If you’re going to coach yourself, and you should regardless of whether you have a formal coach or not, you’re going to need to create feedback for yourself.


If you don’t know whether you’re accomplishing anything, it’s going to be difficult to know whether you need to change your approach, and it’s going to be just as difficult to get motivated.


As all athletes are motivated by success, it’s going to be a lot more difficult to get motivated if you don’t know whether you’re experiencing any success.


A key task for coaching yourself, whether you have a coach or not, is to create as much feedback as possible to help to motivate and guide your performance.


While this seems like a daunting task, it’s actually a lot more manageable that one would expect.


Most of the feedback you’ll need is already available to you. You don’t need to buy any expensive equipment.

You simply need to pay attention.


There are 3 major sources of feedback that can really guide training.


In the first case, it’s critical to measure your performance.


Measure your speed and measure your stroke counts. Doing so will inform you about whether you’re moving in the right direction or not.


What’s great about measuring these numbers is that they’re objective- they’re better or they’re not.


Beyond measuring performance, another key source of feedback is what your body is telling you.


Our body is constantly providing us with information about how we’re moving.


The key is to start listening to what it is has to say.


While this source of feedback is valuable by itself, it’s really valuable when you can compare it to your objective performances. You learn how to feel what faster swimming feels like.


The third source of feedback is visual.


It can be really helpful to SEE what you’re swimming looks like.
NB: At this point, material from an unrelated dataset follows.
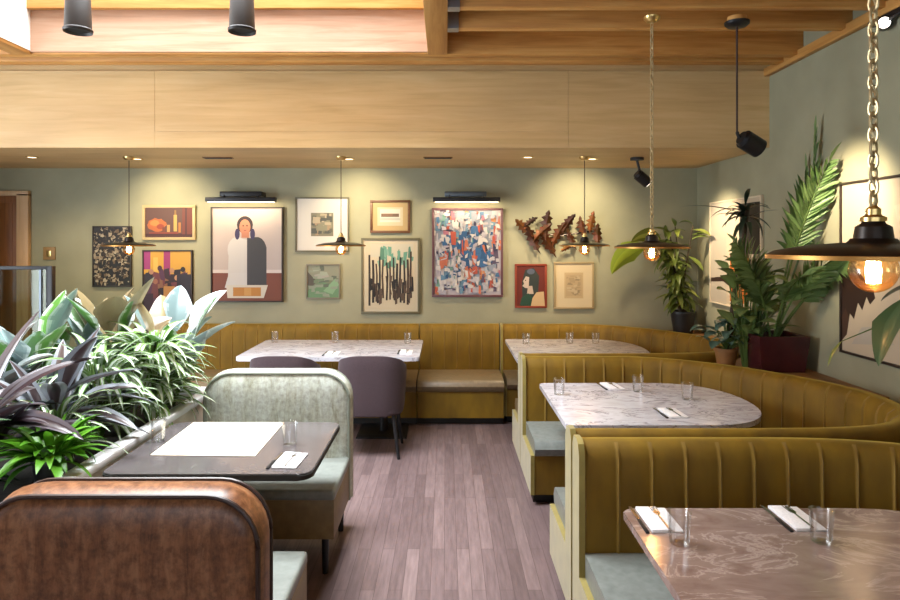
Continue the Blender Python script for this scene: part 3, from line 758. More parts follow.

Fortunately, with a smartphone and a Ziploc bag or a friend, it’s pretty easy to get visual feedback with regularity. As with paying attention to what you’re feeling, the value of visual feedback is in comparison.


You can learn to calibrate how you swimming feels with what you’re actually doing based upon what you see. Further, you can compare what you see with how you perform.


By measuring performance, knowing how it feels, and knowing what it looks like, you’ll have all the feedback you need to develop your swimming.


In future posts, we’ll explore all of these aspects of creating feedback in depth.